Entrevista:O Estado inteligente

domingo, agosto 13, 2006

Celso Ming - Crédito caro e farra fiscal

ESTADO

celso.ming@grupoestado.com.br

Nas discussões do seminário que o Banco Central organizou sexta-feira, no Rio, para discutir "Estabilidade de Preços no Brasil", pouco ou quase nada se falou de inflação, o que pode ter surpreendido aqueles para os quais o Banco Central "só pensa naquilo e não está nem aí para o crescimento econômico".

Pois foi bem ao contrário. Nessa sessão do seminário só foram tratadas as condições para o crescimento econômico.

Entre as preocupações do economista Armando Castelar, do Instituto de Pesquisas Econômicas Aplicadas (Ipea), estão o excessivo custo do crédito para o tomador (spread bancário) e o baixo nível de abertura da economia brasileira.

O ataque à primeira dessas condições horroriza os bancos, que fazem de tudo para manter a fatia deles onde está. A reivindicação de aumento da abertura da economia às importações horroriza os empresários, que temem a concorrência do produto importado.

"Somos medalha de bronze em spread bancário, no mundo em que a medalha de ouro é de Angola. Com juros bancários tão altos, não há como expandir os negócios", disse Castelar.

As importações baixas demais em conseqüência da estreita abertura comercial do Brasil deixam um subproduto: o vigoroso superávit, de 1,5% do PIB, nas contas correntes (que incluem comércio exterior de mercadorias e de serviços mais as transferências unilaterais de recursos). Nessas condições, obrigam o Brasil a exportar poupança (emprestar dólares para países ricos), o que é forte obstáculo ao crescimento - advertiu Castelar.

O professor Cláudio Haddad, diretor do Instituto Brasileiro do Mercado de Capitais (Ibmec), abriu fogo contra o regime de reserva de mercado desfrutado pelos bancos. É o que explica por que o crédito é tão caro e por que apresenta volume tão baixo na economia: não passa de 32% do PIB.
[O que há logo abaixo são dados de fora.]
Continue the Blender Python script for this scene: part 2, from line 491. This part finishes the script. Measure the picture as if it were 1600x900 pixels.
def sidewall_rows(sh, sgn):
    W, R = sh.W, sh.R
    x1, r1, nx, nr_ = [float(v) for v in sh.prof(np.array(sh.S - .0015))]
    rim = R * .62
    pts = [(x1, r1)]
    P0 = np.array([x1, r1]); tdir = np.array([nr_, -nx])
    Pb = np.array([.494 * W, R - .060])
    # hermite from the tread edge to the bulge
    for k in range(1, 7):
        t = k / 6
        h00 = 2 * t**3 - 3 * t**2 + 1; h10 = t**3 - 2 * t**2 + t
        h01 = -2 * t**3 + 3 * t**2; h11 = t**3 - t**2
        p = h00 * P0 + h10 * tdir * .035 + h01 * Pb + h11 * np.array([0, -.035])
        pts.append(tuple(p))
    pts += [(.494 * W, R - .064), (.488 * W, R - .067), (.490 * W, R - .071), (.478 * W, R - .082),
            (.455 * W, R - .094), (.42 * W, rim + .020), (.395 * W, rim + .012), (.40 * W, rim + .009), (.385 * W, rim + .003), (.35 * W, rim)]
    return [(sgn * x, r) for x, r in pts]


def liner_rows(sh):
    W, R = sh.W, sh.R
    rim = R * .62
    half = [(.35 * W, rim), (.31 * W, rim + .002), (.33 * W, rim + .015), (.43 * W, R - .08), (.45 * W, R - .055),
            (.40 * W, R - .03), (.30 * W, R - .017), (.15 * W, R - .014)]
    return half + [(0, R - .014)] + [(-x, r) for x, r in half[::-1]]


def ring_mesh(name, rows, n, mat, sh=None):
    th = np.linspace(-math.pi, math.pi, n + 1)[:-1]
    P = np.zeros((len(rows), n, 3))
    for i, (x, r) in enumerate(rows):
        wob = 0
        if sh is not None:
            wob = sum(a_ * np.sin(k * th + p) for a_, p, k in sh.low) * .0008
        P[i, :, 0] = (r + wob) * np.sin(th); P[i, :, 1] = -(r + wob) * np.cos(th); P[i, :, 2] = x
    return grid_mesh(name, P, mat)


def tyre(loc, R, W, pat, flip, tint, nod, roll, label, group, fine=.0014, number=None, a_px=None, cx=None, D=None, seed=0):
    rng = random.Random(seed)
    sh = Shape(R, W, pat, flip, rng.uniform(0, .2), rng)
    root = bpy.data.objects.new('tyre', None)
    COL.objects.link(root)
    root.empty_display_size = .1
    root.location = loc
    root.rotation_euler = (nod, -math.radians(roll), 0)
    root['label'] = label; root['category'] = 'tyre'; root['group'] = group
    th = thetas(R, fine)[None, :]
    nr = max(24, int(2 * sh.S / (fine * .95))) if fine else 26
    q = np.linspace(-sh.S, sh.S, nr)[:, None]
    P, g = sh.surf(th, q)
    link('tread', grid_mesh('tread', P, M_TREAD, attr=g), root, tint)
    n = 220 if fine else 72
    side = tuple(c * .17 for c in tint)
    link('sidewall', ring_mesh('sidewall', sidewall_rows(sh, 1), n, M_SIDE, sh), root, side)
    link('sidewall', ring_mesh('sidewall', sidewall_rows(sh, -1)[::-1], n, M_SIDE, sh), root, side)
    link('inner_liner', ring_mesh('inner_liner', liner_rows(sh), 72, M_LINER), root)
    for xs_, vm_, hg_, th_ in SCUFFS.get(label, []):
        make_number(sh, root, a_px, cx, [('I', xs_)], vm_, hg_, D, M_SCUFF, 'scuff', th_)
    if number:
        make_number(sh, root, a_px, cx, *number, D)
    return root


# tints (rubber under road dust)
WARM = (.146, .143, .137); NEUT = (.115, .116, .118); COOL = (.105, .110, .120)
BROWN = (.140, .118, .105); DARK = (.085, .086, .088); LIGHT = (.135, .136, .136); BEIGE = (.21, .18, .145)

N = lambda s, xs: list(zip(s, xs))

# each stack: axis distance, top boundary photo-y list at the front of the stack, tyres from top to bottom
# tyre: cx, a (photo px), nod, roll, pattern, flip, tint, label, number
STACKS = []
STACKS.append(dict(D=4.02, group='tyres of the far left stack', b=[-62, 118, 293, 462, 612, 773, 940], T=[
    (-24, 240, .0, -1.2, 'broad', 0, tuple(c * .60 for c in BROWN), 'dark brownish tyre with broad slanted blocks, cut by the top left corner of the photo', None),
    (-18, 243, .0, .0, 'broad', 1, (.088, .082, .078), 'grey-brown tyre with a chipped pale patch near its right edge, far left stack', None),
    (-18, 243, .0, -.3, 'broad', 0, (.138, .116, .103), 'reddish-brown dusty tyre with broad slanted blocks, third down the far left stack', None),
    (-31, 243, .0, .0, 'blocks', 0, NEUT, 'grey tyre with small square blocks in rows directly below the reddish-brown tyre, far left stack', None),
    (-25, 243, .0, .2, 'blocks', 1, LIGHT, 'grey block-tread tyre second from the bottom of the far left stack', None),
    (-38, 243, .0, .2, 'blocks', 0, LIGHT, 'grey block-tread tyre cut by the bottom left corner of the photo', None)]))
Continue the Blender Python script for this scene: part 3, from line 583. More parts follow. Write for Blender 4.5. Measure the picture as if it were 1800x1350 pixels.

Haddad foi mais longe. Diante de todo o estado-maior do Banco Central, ele denunciou a existência de uma renitente aliança tácita entre o sistema financeiro brasileiro e o próprio Banco Central. É esse conluio, segundo ele, que dificulta o aparecimento de novas instituições financeiras no Brasil que enfrentem os bancos. "Já fui diretor do Banco Central e sei disso. Os bancos fazem de tudo para boicotar o surgimento de qualquer concorrência nova ao mercado deles."

Ele explicou que a Lei 4595, que regula a matéria, é rígida demais. Foi elaborada nos tempos em que prevalecia a ideologia do controle, em nome da defesa do País contra o risco sistêmico (crise em cadeia da rede bancária). "Essa lei exagera na proteção aos bancos e impõe custos excessivos à sociedade."

O professor Rogério Werneck, da PUC carioca, centrou suas críticas à excessiva carga fiscal, enorme obstáculo ao crescimento econômico sustentável. "É um leviatã tributário."

Ele observa que, no período 1991-94, as receitas do setor público não passavam de 25,6% do PIB. Em apenas onze anos, foram para 37% do PIB. A explicação que ele dá para esse salto de 11,4 pontos porcentuais é a Constituição de 1988. Ao longo dos trabalhos da Constituinte, o único setor que não contou com representantes foi o governo federal, que foi passado para trás na maioria das matérias tributárias. Para compensar essa lacuna, os anos seguintes foram dedicados à escalada tributária, sustentada pelo governo federal com toda a sorte de artimanhas políticas.

E Werneck arremata: "Muita gente afirma que esse salto da carga tributária foi dado para sustentar os juros altos. Nada disso; essa carga tributária existe para garantir a farra.

Agora, uma observação sobre a inflação (veja o gráfico). Os analistas do mercado já vinham projetando uma inflação de 3,74% para todo este ano. Depois de conhecido o avanço do IPCA de junho, de apenas 0,19%, é muito provável que as projeções do setor privado caiam ainda mais, coisa a conferir nas próximas edições da Pesquisa Focus, do Banco Central.

Esses prognósticos têm um problema: não levam em conta o reajuste quase inevitável nos preços dos combustíveis depois das eleições.

O último reajuste da gasolina foi em setembro do ano passado, quando o petróleo valia US$ 66 por barril de 159 litros. Sexta-feira, fechou em Nova York a US$ 74. Mesmo que sejam graduais, os próximos reajustes provocarão certo estrago na inflação. Nas próximas semanas, analistas e consultores deverão considerar esse impacto nos seus prognósticos.